[Python-Dev] def ... decorate (original) (raw)

Skip Montanaro skip at pobox.com
Fri Aug 13 17:44:17 CEST 2004


(posting to python-dev separately from c.l.py so the thread can live or die on its own in both places)

I responded on c.l.py to a couple proposals:

Steven> decorate:
Steven>     grammarrule('statement : expression')
Steven>     versioninfo("Added in 2.4")
Steven>     deprecated
Steven>     typeinfo(None)
Steven> def p_statement_expr(self, p):
Steven>     print p[1]

Nick>  as:
Nick>      staticmethod
Nick>      grammarrule('statement : expression')
Nick>      version("Added in 2.4")
Nick>      deprecatedmethod
Nick>      type_(None)
Nick>  def p_statement_expr(self, p):
Nick>      print p[1]

with

def p_statement_expr:
    staticmethod
    grammarrule('statement : expression')
    version("Added in 2.4")
    deprecatedmethod
    type_(None)
decorate (self, p):
    """docstring here"""
    print p[1]

It seems different enough from other solutions that I thought it worth tossing out. I didn't see it mentioned in the PythonDecorators moin page.

Read it something like "define a function named p_statement_expr using a bunch of functions to decorate the basic function".

It solves a couple problems:

  1. "def" introduces the function definition instead of an arbitrary number of @-expressions.

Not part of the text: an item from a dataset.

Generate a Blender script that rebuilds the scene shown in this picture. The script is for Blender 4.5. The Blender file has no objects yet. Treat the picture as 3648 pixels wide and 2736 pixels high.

  2. There is no extra indentation of the main body.

  3. The name of the function is known early on.

  4. "def"/"decorate" pair up visually much the same as "try"/"except" or "if"/"then", though they don't represent alternative blocks of code to be executed.

On the minus side it introduces a vertical separation between the function name and parameter list and introduces a new keyword, "decorate".

From a parsing standpoint I think it will work. You'll see either a colon or a left paren after the function name to distinguish between the two types of function definition. I'm not sure if a token needs to be used to separate the various decorator functions or if requiring a newline and indentation is sufficient.